SI A adalah presiden dan si B adalah rakyat jelata. Secara posisi atau kedudukan jelas si A lebih tinggi daripada si B tetapi secara derajat, si A tidak lebih tinggi dari si B dan si B tidak lebih rendah dari si A. Mereka sama-sama adalah manusia. Contoh lain, Pak R.B. Sadarum adalah Kapolda NTT dan Buang Sine adalah Bintara bagian Analisis Dit. Reskrim di Polda NTT. Secara posisi atau kedudukan jelas Pak Sadarum lebih tinggi daripada Buang Sine tetapi secara derajat, keduanya sama. Pak Sadarum tidak lebih tinggi dari Buang Sine dan Buang Sine tidak lebih rendah dari Pak Sadarum. Keduanya sederajat karena keduanya sama-sama manusia. Jadi di sini kita bisa melihat bahwa perbedaan posisi atau kedudukan tidak berarti perbedaan derajat. Kalau berbicara soal posisi dan kedudukan maka memang ada yang lebih tinggi dan ada yang lebih rendah, tidak peduli apa pun jenis kelaminnya. Ada laki-laki yang lebih tinggi dari perempuan dan ada perempuan yang lebih tinggi dari laki-laki. Tetapi dalam hal derajat, baik laki-laki dan perempuan sama di hadapan Tuhan. Nah, di dalam ayat Kej 3 :16 yang dikutip oleh Buang Sine di atas, jelas berbicara tentang hirarki organisasi sebuah keluarga, dalam hal ini suami isteri.
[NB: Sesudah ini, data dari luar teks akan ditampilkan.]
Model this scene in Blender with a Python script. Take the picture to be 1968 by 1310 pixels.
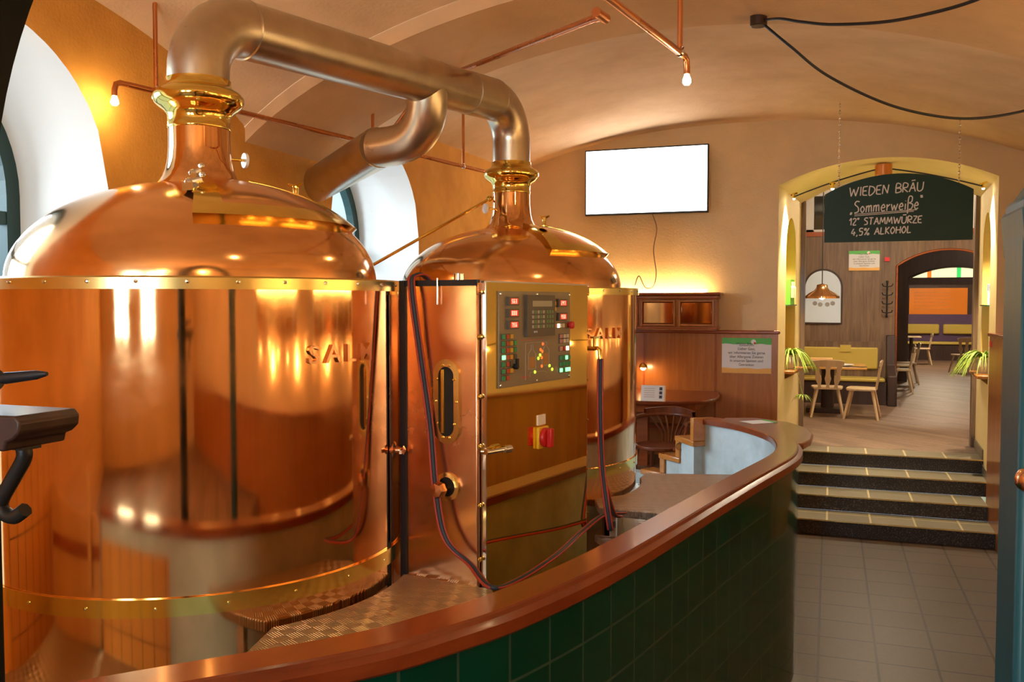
import bpy, bmesh, math, random
from mathutils import Matrix, Vector
for o in list(bpy.data.objects): bpy.data.objects.remove(o)
S = bpy.context.scene
COL = S.collection
PI = math.pi
random.seed(7)

# ------------------------------------------------------------ camera
F_PX, CX, CY, HZ = 1720.0, 984.0, 655.0, 580.0
YAW = math.radians(19.56)
PITCH = math.atan((CY - HZ) / F_PX)
EYE = Vector((0, 0, 2.4))
cam_d = bpy.data.cameras.new('camera')
cam = bpy.data.objects.new('camera', cam_d); COL.objects.link(cam)
cam_d.sensor_width = 36; cam_d.lens = 36 * F_PX / 1968
cam_d.clip_start = 0.02; cam_d.clip_end = 200
cam.location = EYE
cam.rotation_euler = (PI / 2 - PITCH, 0, YAW)
S.camera = cam

# ------------------------------------------------------------ world, daylight, exposure
S.view_settings.view_transform = 'Standard'
S.view_settings.look = 'None'
S.view_settings.exposure = 0.52
S.view_settings.gamma = 1.0
W = bpy.data.worlds.new('world'); S.world = W; W.use_nodes = True
W.node_tree.nodes['Background'].inputs[0].default_value = (0.72, 0.88, 1.0, 1)
W.node_tree.nodes['Background'].inputs[1].default_value = .85

def area_light(name, loc, rot, sx, sy, power, col):
    d = bpy.data.lights.new(name, 'AREA'); d.shape = 'RECTANGLE'; d.size = sx; d.size_y = sy
    d.energy = power; d.color = col
    o = bpy.data.objects.new(name, d); COL.objects.link(o); o.location = loc; o.rotation_euler = rot
    return o
DAY = (0.80, 0.92, 1.0)
WARM = (1.0, 0.62, 0.28)
# daylight just outside the windows of the left wall, of the back wall and of the far rooms
area_light('daylight', (-7.5, 2.6, 4.0), (0, -PI / 2 + .3, 0), 3.0, 2.5, 480, DAY)
area_light('daylight', (-7.5, 6.77, 4.0), (0, -PI / 2 + .3, 0), 3.0, 2.5, 480, DAY)
area_light('daylight', (-2.35, -4.5, 2.9), (PI / 2, 0, 0), 0.9, 1.7, 110, DAY)
area_light('daylight', (-0.75, -4.5, 2.9), (PI / 2, 0, 0), 0.9, 1.7, 110, DAY)

# ------------------------------------------------------------ pixel -> place (a point of the photograph at a real depth)
FW = Vector((-math.sin(YAW) * math.cos(PITCH), math.cos(YAW) * math.cos(PITCH), -math.sin(PITCH)))
RT = Vector((math.cos(YAW), math.sin(YAW), 0))
UP = RT.cross(FW)
def at(x, y, X=None, Y=None, Z=None):
    d = FW + RT * ((x - CX) / F_PX) - UP * ((y - CY) / F_PX)
    t = (X - EYE.x) / d.x if X is not None else (Y - EYE.y) / d.y if Y is not None else (Z - EYE.z) / d.z
    return EYE + d * t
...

Di sana dikatakan : ‘ ….namun engkau akan berahi kepada suamimu dan ia akan berkuasa atasmu." Jadi yang dipersoalkan adalah masalah posisi atau kedudukan sebagai suami dan isteri di mana suami akan berkuasa atas isteri. Jadi ini bukan masalah derajat. Sebenarnya Buang Sine menyadari hal ini makanya dia berkata : “Firman ini secara tegas memposisikan kedudukan isteri di bawah kekuasaan suami’ namun karena tidak bisa membedakan masalah posisi atau kedudukan dengan masalah derajat maka dia memakai ayat Alkitab yang menunjuk pada perbedaan posisi atau kedudukan untuk membuktikan perbedaan derajat antara laki-laki dan perempuan. Inilah kekeliruan Buang Sine. Kesalahan yang sama yang dia buat di dalam bagian-bagian selanjutnya dari tulisannya.

BS : Bil 30:6-7 : “Tetapi jika perempuan itu bersuami, dan ia masih berhutang karena salah satu nazar atau salah satu janji yang diucapkan begitu saja dan yang mengikat dirinya, dan suaminya mendengar tentang hal itu, tetapi tidak berkata apa-apa kepadanya pada waktu mendengarnya, maka nazarnya itu akan tetap berlaku dan janji yang mengikat dirinya akan tetap berlaku juga”. Artinya, berlaku dan tidaknya suatu nazar yang terjanji oleh seorang isteri, ditentukan suaminya. Lagi-lagi firman ini mengungkapkan derajat laki-laki berada di atas perempuan.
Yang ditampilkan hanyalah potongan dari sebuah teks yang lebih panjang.